Ian Roberts (Stuttgart):
Markedness, Creolization and Language Change

Freitag, 15.00 Uhr

This paper can be thought of as an exercise in the application of the theory of parameters to a set of data. I will discuss a fairly simple, well-known and well-understood parameter, and show how evidence from language change, language acquisition and creolisation supports the idea that there is an unmarked value of this parameter: the "weak" value in terms of the proposals in Chomsky (1995). This leads to the contention that the weak value of a parameter is always the unmarked value. Drawing on work by Clark & Roberts (1993), we will see that this conclusion is underpinned by the theory of learnability.

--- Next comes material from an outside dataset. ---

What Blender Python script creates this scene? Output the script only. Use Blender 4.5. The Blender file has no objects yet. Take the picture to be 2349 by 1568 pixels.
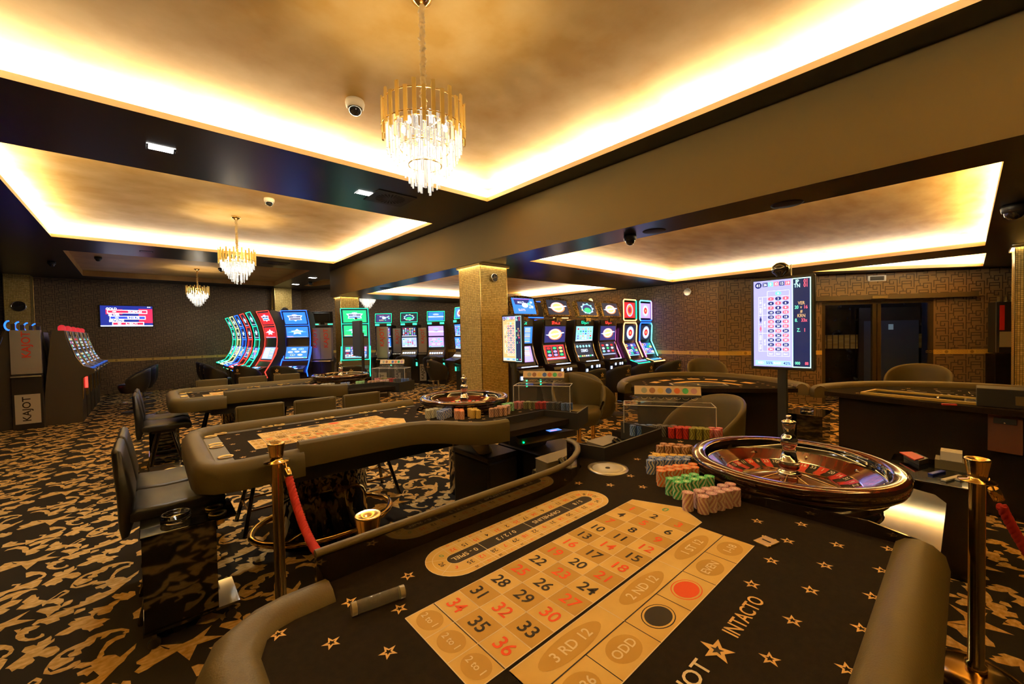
import bpy, math, random
from math import sin, cos, pi, radians as R, atan2, hypot
from mathutils import Vector as V, Matrix as M
from mathutils.geometry import tessellate_polygon
random.seed(4)
sc = bpy.context.scene
col = sc.collection
# ---------------------------------------------------------------- camera
HC = 1.55
a_, p_, r_ = .8415, .02274, -.0190
fw = V((cos(a_), sin(a_), 0)); rt = V((sin(a_), -cos(a_), 0)); up = V((0, 0, 1))
f2 = cos(p_)*fw - sin(p_)*up; u2 = cos(p_)*up + sin(p_)*fw
r3 = cos(r_)*rt + sin(r_)*u2; u3 = -sin(r_)*rt + cos(r_)*u2
cd = bpy.data.cameras.new('camera'); cam = bpy.data.objects.new('camera', cd); col.objects.link(cam)
cd.sensor_width = 36; cd.lens = 934.4*36/2349; cd.clip_start = .02; cd.clip_end = 100
mt = M.Identity(4)
for i, v in enumerate((r3, u3, -f2)):
    for j in range(3): mt[j][i] = v[j]
mt.translation = V((0, 0, HC)); cam.matrix_world = mt
sc.camera = cam
# ---------------------------------------------------------------- world, exposure
w = bpy.data.worlds.new('world'); sc.world = w; w.use_nodes = True
w.node_tree.nodes['Background'].inputs[0].default_value = (.9, .75, .5, 1)
w.node_tree.nodes['Background'].inputs[1].default_value = .02
sc.view_settings.view_transform = 'Standard'; sc.view_settings.look = 'None'
sc.view_settings.exposure = 0.6; sc.view_settings.gamma = 1; sc.view_settings.use_curve_mapping = False
cy = sc.cycles
cy.use_denoising = True; cy.max_bounces = 7; cy.diffuse_bounces = 4; cy.glossy_bounces = 4
cy.transmission_bounces = 6; cy.transparent_max_bounces = 12; cy.sample_clamp_indirect = 6
cy.caustics_reflective = False; cy.caustics_refractive = False
LED = (1, .92, .78)
COVE = 15.0         # watts per metre of hidden LED strip
def area(name, loc, size, power, color=LED, rot=(0, 0, 0), spread=None):
    l = bpy.data.lights.new(name, 'AREA'); l.shape = 'RECTANGLE'; l.size, l.size_y = size
    l.energy = power; l.color = color
    if spread: l.spread = spread
    o = bpy.data.objects.new(name, l); col.objects.link(o); o.location = loc; o.rotation_euler = rot
    return o
def point(name, loc, power, color=(1, .86, .62), r=.05):
    l = bpy.data.lights.new(name, 'POINT'); l.energy = power; l.color = color; l.shadow_soft_size = r
    o = bpy.data.objects.new(name, l); col.objects.link(o); o.location = loc
    return o
# coffers: polygon of the opening (counter-clockwise), soffit height, ceiling height
ZC, ZR, ZT = 3.27, 2.59, 3.47
COF = {
 'main': ([(-1.15, -1.2), (3.36, -1.2), (3.36, 4.19), (-1.15, 4.19)], ZC, ZT, 1),
 'middle': ([(-1.10, 5.55), (3.35, 5.55), (3.34, 10.04), (-1.13, 10.02)], ZC, ZT, 1),
 'far': ([(-1.15, 11.42), (3.21, 11.42), (3.22, 15.6), (-1.23, 15.6)], ZC, ZC+.14, 0),
 'corner': ([(3.98, 12.9), (5.0, 12.9), (4.3, 15.0), (3.98, 15.0)], ZC, ZC+.14, 0),
 'right': ([(4.13, -.15), (8.32, -.15), (8.56, 4.30), (4.2, 4.28)], ZR, ZR+.2, 1),
 'rear': ([(4.1, 5.78), (8.72, 5.80), (8.72, 10.06), (4.1, 10.03)], ZR, ZR+.2, 1),
 'wedge': ([(9.25, -.18), (11.25, -.18), (9.38, 1.97)], ZR, ZR+.2, 1)}
for n, (P, zs, zt, lit) in COF.items():
    if not lit: continue
    c = sum((V(p) for p in P), V((0, 0)))/len(P)
    for i in range(len(P)):
        a, b = V(P[i]), V(P[(i+1) % len(P)]); d = b-a; L = d.length; d /= L
        nrm = V((d.y, -d.x))                     # outward
        m = (a+b)/2 + nrm*.07
        k = .8 if n in ('right', 'wedge', 'rear') else 1
        o = area('cove_strip', (m.x, m.y, zs+.062), (L, .03), COVE*L*k)
        # aims up and slightly inwards
        zdir = V((-nrm.x*-.25, -nrm.y*-.25, -1)).normalized()   # local +Z (light shines along -Z)
        xdir = V((d.x, d.y, 0)); ydir = zdir.cross(xdir).normalized(); xdir = ydir.cross(zdir)
        mm = M.Identity(3)
        for q, v in enumerate((xdir, ydir, zdir)):
            for j in range(3): mm[j][q] = v[j]
        o.rotation_euler = mm.to_euler()
# ---------------------------------------------------------------- materials
MAT = {}
def nd(nt, t, **k):
    n = nt.nodes.new(t)
    for a, b in k.items(): setattr(n, a, b)
    return n
def mat(name, c=(.5, .5, .5), rough=.5, metal=0, emit=None, es=1, coat=0, trans=0, ior=1.45, alpha=1, spec=.5, bump=None, var=None, sheen=0):
    """bump=(scale, strength[, detail]); var=(scale, colour2[, stretch])"""
    if name in MAT: return MAT[name]
    m = bpy.data.materials.new(name); m.use_nodes = True; nt = m.node_tree
    b = nt.nodes['Principled BSDF']; I = b.inputs
    c4 = tuple(c)+(1,)
    I['Base Color'].default_value = c4; I['Roughness'].default_value = rough; I['Metallic'].default_value = metal
    I['Specular IOR Level'].default_value = spec; I['IOR'].default_value = ior
    I['Coat Weight'].default_value = coat; I['Coat Roughness'].default_value = .04
    I['Transmission Weight'].default_value = trans; I['Alpha'].default_value = alpha
    if sheen: I['Sheen Weight'].default_value = sheen
    if emit: I['Emission Color'].default_value = tuple(emit)+(1,); I['Emission Strength'].default_value = es
    co = None
    if bump or var: co = nd(nt, 'ShaderNodeTexCoord')
    if var:
        mp = nd(nt, 'ShaderNodeMapping'); nt.links.new(co.outputs['Object'], mp.inputs[0])
        mp.inputs['Scale'].default_value = var[2] if len(var) > 2 else (1, 1, 1)
        n = nd(nt, 'ShaderNodeTexNoise'); n.inputs['Scale'].default_value = var[0]; n.inputs['Detail'].default_value = 6
        nt.links.new(mp.outputs[0], n.inputs['Vector'])
        r = nd(nt, 'ShaderNodeValToRGB'); r.color_ramp.elements[0].position = .35; r.color_ramp.elements[1].position = .68
        r.color_ramp.elements[0].color = c4; r.color_ramp.elements[1].color = tuple(var[1])+(1,)
        nt.links.new(n.outputs[0], r.inputs[0]); nt.links.new(r.outputs[0], I['Base Color'])
    if bump:
        n = nd(nt, 'ShaderNodeTexNoise'); n.inputs['Scale'].default_value = bump[0]; n.inputs['Detail'].default_value = bump[2] if len(bump) > 2 else 3
        nt.links.new(co.outputs['Object'], n.inputs['Vector'])
        bp = nd(nt, 'ShaderNodeBump'); bp.inputs['Strength'].default_value = bump[1]; bp.inputs['Distance'].default_value = .01
        nt.links.new(n.outputs[0], bp.inputs['Height']); nt.links.new(bp.outputs[0], I['Normal'])
    MAT[name] = m
    return m
GOLD = mat('polished_gold', (.86, .58, .20), .17, 1)
BRASS = mat('brass', (.75, .52, .20), .22, 1)
CHROME = mat('chrome', (.8, .8, .82), .08, 1)
STEEL = mat('brushed_steel', (.5, .48, .45), .35, 1)
BLACK = mat('black_matte', (.012, .010, .009), .55)
BLKG = mat('black_gloss', (.006, .005, .004), .06, coat=.6)
PLAS = mat('black_plastic', (.022, .019, .016), .4, bump=(700, .1))
SOFF = mat('soffit_black_satin', (.018, .013, .010), .32, spec=.5)
OLIVE = mat('olive_leatherette', (.080, .060, .022), .46, spec=.3, bump=(260, .12, 4))
DLEA = mat('dark_brown_leatherette', (.032, .022, .014), .36, bump=(260, .12, 4))
BLEA = mat('black_leatherette', (.012, .010, .009), .40, bump=(260, .10, 4))
FELT = mat('black_felt', (.011, .007, .004), 1, spec=.15, bump=(900, .4), var=(60, (.016, .010, .006)))
LAYG = mat('layout_gold', (.66, .43, .12), .8, var=(7, (.80, .56, .19)))
LAYD = mat('layout_gold_dark', (.50, .30, .06), .8)
LAYW = mat('layout_line', (.82, .70, .50), .8)
LAYB = mat('layout_black', (.015, .010, .006), .85)
LAYR = mat('layout_red', (.80, .10, .025), .8)
LAYE = mat('layout_green', (.10, .30, .14), .8)
STARM = mat('felt_star_gold', (.78, .50, .19), .8)
PLAST = mat('gold_plaster', (.62, .34, .07), .6, spec=.1, var=(2.2, (.78, .50, .17), (1, 1, 1)), bump=(9, .12, 8))
PLASO = mat('ochre_plaster', (.50, .27, .07), .5, var=(2.5, (.62, .36, .11)), bump=(9, .1, 8))
COVW = mat('cove_glow_tint', (.84, .82, .50), .6)  # yellow-green of the blown-out cove light put into the wall and ledge colour
LIP = mat('cove_lip_beige', (.50, .38, .25), .6)
WP = mat('wallpaper_taupe', (.20, .125, .062), .6, bump=(500, .2))
WPD = mat('wallpaper_line', (.060, .036, .020), .55)
SATG = mat('satin_gold', (.86, .62, .20), .36, .7)
BAND = mat('gold_border', (.78, .50, .10), .45)
BANDD = mat('gold_border_pattern', (.42, .25, .05), .4, metal=.3)
CARB = mat('carpet_black', (.013, .008, .003), 1, bump=(600, .5))
CARG = mat('carpet_gold', (.66, .37, .08), 1, bump=(600, .5), var=(26, (.98, .70, .30), (1, 1.8, 1)))
ACR = mat('clear_acrylic', (1, 1, 1), .02, trans=1, ior=1.2, alpha=1)
GLAS = mat('clear_glass', (1, 1, 1), .0, trans=1, ior=1.45)
MAHO = mat('mahogany_gloss', (.14, .018, .006), .15, coat=1, var=(3, (.07, .010, .004), (1, 14, 1)))
DWOOD = mat('dark_wood_gloss', (.030, .012, .006), .12, coat=1)
WHITE = mat('white_plastic', (.75, .72, .66), .5)
SILV = mat('silver_panel', (.42, .38, .36), .38, metal=.6)
ROPE = mat('red_rope', (.50, .022, .012), .8, bump=(900, .6))
REDP = mat('red_plastic', (.65, .03, .02), .4)
BLUP = mat('blue_plastic', (.02, .04, .5), .4)
YELG = mat('tray_gold', (.62, .45, .10), .4, metal=.4)
def em(n, c=None, s=3): return mat('glow_'+n, (.02, .02, .02), .5, emit=c, es=s)
LW = em('white', (1, .97, .92), 14)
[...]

The parameter in question is the one that governs verb-movement to Infl. In Section 1, I present the basic data that motivates the postulation of such a parameter. In Section 2, I describe the evidence that the value of this parameter changed in 16th-century English. In Section 3, I offer an interpretation of the recently-discovered "root-infinitive" stage of the acquisition of English and many other languages that amounts to proposing that root infinitives result from the verb-movement parameter being initially set to the unmarked value. In Section 4, I argue, concentrating on Haitian, that French-based creoles have the default value of this parameter, perhaps because creoles generally have default parameter values (cf. Bickerton (1984)), an idea that I attempt to substantiate.